Natürlich sind die beiden Bärlis über die Maßen süß und knuddelig, um nicht zu sagen knutelig. Darüber könnte man aber schnell vergessen, dass Eisbären keine Schmuse-, sondern Raubtiere sind, von der Natur so angelegt, dass sie später einmal noch süßere Robben-Babys erlegen und, zumindest im Fall des männlichen Jungen, ihren eigenen Nachwuchs auffressen. Das weiß auch Beatrix Köhler, die in Hellabrunn den schönen Beruf der Eisbären-Kuratorin ausübt. Alle Professionalität hindert sie aber nicht daran, „voller Freude, dass es geklappt hat“, auf Groß und Klein im Freigelände zu blicken. Auf ihrem Handy hat Köhler Links zu den Überwachungskameras in der Gebärhöhle gespeichert, so dass sie also tatsächlich Giovanna und ihre Kinder seit 14 Wochen am Herzen trägt.
Am Nachmittag, kurz vor 15 Uhr, könnte sie darauf sehen, dass jetzt Schlafenszeit ist. Trotzdem interessiert jetzt keines der anderen Hellabrunner Tiere mehr: Die Seelöwen können noch so cool wie die Surfer in ihrer Heimat Kalifornien durch die Wellen gleiten, die Königspinguine sehen endlich einmal, was sie davon haben, dass sie immer nur so tun, als würden sie gleich ins Wasser springen – alles drängt an ihnen vorbei, die meisten Besucher hatten die Ankündigung des Tierparks, um 15 Uhr werde die Absperrung geöffnet, so missverstanden, als fände zu diesem Zeitpunkt eine Art Vorführung statt. „Wir haben noch eine Viertelstunde Zeit. Gehen wir noch zu den Meerschweinchen“, sagt ein Vater zu seinen Kindern, trifft aber mit diesem Vorschlag nur auf gebremste Begeisterung.
In fünf, sechs Reihen stehen die Besucher ums Gehege rum und heben Kinder oder Kameras über die Köpfe. Indes, nichts ist zu sehen. Endlich, um 15.07 Uhr, kommt Giovanna aus der Höhle – dreht aber stante pede wieder um, als sei sie erschrocken über die Besucherschar. Tatsächlich aber holt sie nun die Kleinen raus und klettert mit ihnen auf einen Felsen, so dass auch gewiss alle Leute gut hinsehen können. Die Jungen tapsen zwischen den Beinen der Mutter her, was aber völlig ausreichend ist, um eine Vielzahl von Entzückensrufen auszulösen. Eine Dame stellt unwidersprochen fest, dass die Kleinen „ja noch ganz klein“ sind.
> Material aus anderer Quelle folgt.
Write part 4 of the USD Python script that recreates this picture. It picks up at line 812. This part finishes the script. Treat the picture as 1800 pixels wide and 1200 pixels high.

So, jetzt ist’s aber gut – die Ausflüge ins Freie, die Überflutung mit unbekannten Reizen sind anstrengend für die kleinen Eisbären, die Aufenthalte draußen werden sich erst mit der Zeit verlängern. Nach wenigen Minuten nur gibt Giovanna das Zeichen zur Heimkehr, und, erstaunlich, die Jungen folgen sofort, was vielleicht bei mancher Mutter auf dieser Seite der Trennwand den Wunsch entstehen lässt, sich mit der Bärin über Erziehungstipps auszutauschen. Das Freigelände ist leer, die Menschen drängen zu den Imbiss-Ständen, nur der nagelneue Ball schaukelt im Tümpel. Wird noch etwas dauern, bis Giovanna ungestört damit spielen kann.